You could write your own server script file that takes a filename parameter and a content parameter.
The server script would find the requested file and replace its contents with the new one.
Writing the Javascript that taps into firebug's info and retrieves the useful data would be the tricky part.
I'd personally rather ask the dev team at firebug to supply a function, it shouldn't be too hard for them.
Finally, Ajax sends the filename/content pair to the php file you created.
Quoted from the Firebug FAQ:
Editing Pages
Can I save to the source the changes I made to the webpage I'm seeing?
Right now you can't. As John J. Barton wrote on the newsgroup:
Editing in Firebug is kinda like taking out the pickles from and adding mustard to a restaurant sandwich: you can enjoy the result, but the next customer at the restaurant will still get pickles and no mustard.
This is a long-requested functionality, so someday it'll be available directly from Firebug. Meanwhile, you can try Firediff, an extension for firebug by Kevin Decker.
How can I output all changes that have been made to a site's CSS within firebug?
That's a feature implemented in Kevin Decker's Firediff.
Here's a partial solution. After you make your changes, click on one of the links to the relevant file. This is the original file, so you'll have to refresh the file, which is under the options menu button in the upper right of the firebug pane. Now you have the modified css page, which you can copy & paste. Obviously, you'll have to do it for each css file.

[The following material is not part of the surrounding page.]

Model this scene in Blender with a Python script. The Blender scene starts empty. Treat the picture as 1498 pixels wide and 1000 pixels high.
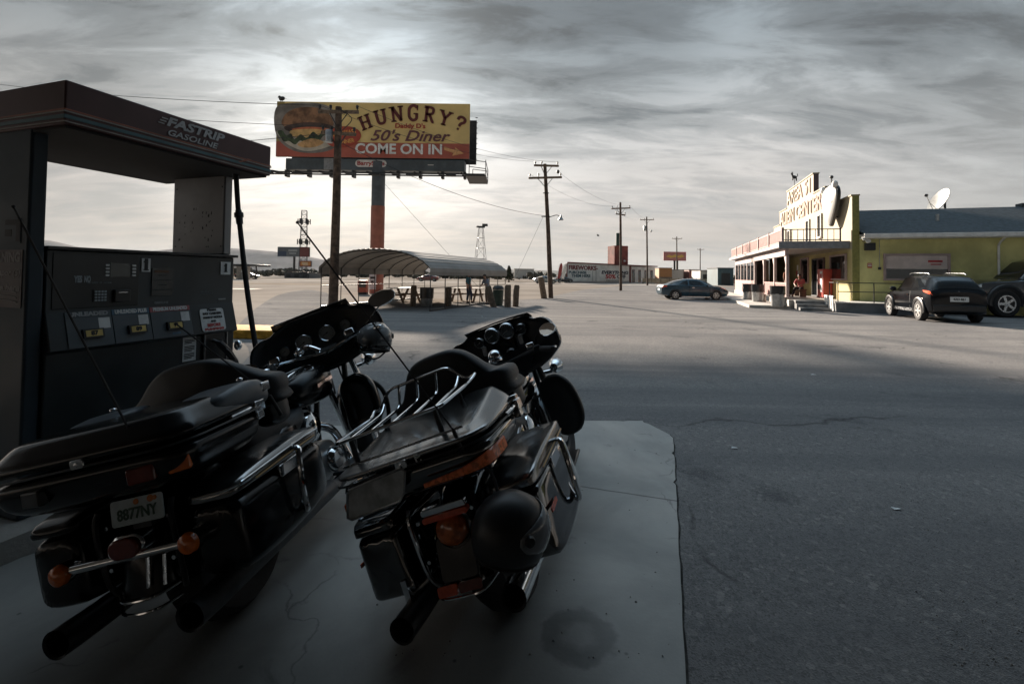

Edit: looks like Mark Biek has a quicker version
A very easy way to "edit" your page is to go onto the site via your internet browser. Save the page as html only onto your desktop. Go to your desktop and right click on the new web page file and select open with, choose notepad and edit the page from there, if you know html it will be easy. After all your editing is done, save the file and reopen your webpage, the changes should be there if done correctly. You can then use your new edited page and export or copy it to your remote location
Actually Firebug is a debug and analyze-Tool: not an editor and obviously not considered to be one. The other reason was already mentioned: how to you want to change CSS, stored on a server when debugging a webpage?